I tak sobie myślę, dobrze jest jeździć rowerkiem wokół Berzdorfu. Dobrze moczyć dupę w chłodnej i czystej wodzie jeziora. Dobrze przejeżdżać przez granicę bez kontroli. Dobrze wypuścić się na zakupy na Berlińską w Görlitz. Dobrze zjeść lody albo napić się zimnego piwa w upalne dni na Dolnym czy Górnym Rynku u sąsiadów. Dobrze oglądać teatry uliczne w letnie wieczory na ichniej starówce. Dobrze móc podjąć pracę w tzw. butach, tartaku, czy dziesiątkach innych niemieckich firm…
I to jest moim zdaniem dobra zmiana. Dobra w porównaniu z tym, co było jeszcze 10 lat temu. I każda inna zmiana, której istotą jest odwrócenie tych zmian, dla mnie dobrą zmianą nie jest. Bo już się do dobrego przyzwyczaiłem.

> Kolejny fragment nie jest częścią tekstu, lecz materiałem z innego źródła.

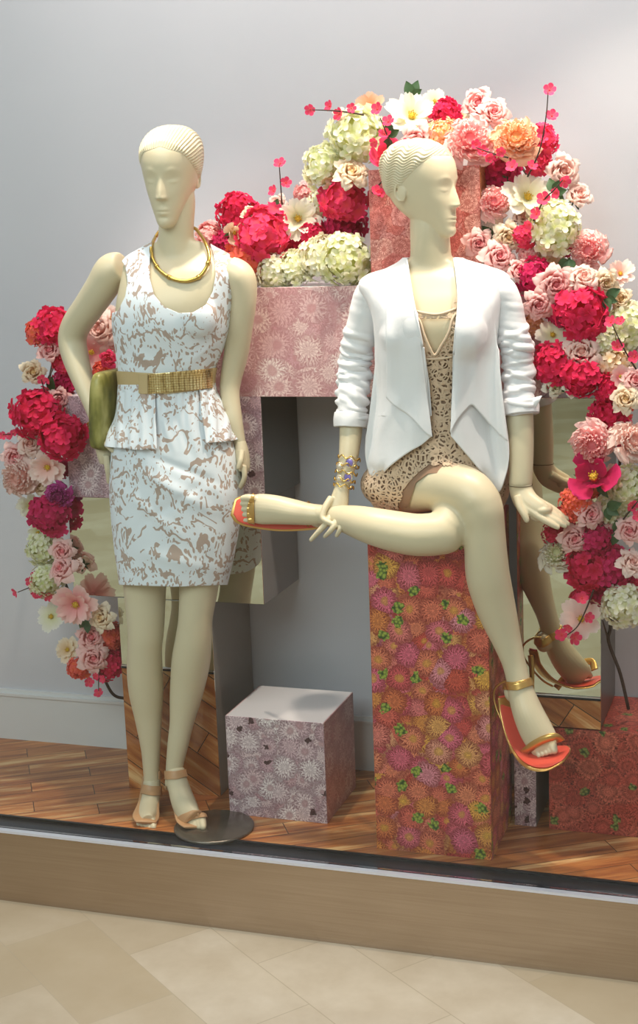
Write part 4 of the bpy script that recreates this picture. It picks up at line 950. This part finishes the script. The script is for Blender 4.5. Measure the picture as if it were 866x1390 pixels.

A tym, co mówią, że powinny wrócić kontrole na granicach i mówią, że Niemce są złe, i robią nam ciągle kuku, i w końcu, że cała ta Unia to nam jest do niczego potrzebna i dobrze byłoby z niej wyjść, tym wszystkim mówię – a puknijcie wy się w łeb! Tylko dobrze. Dobrze?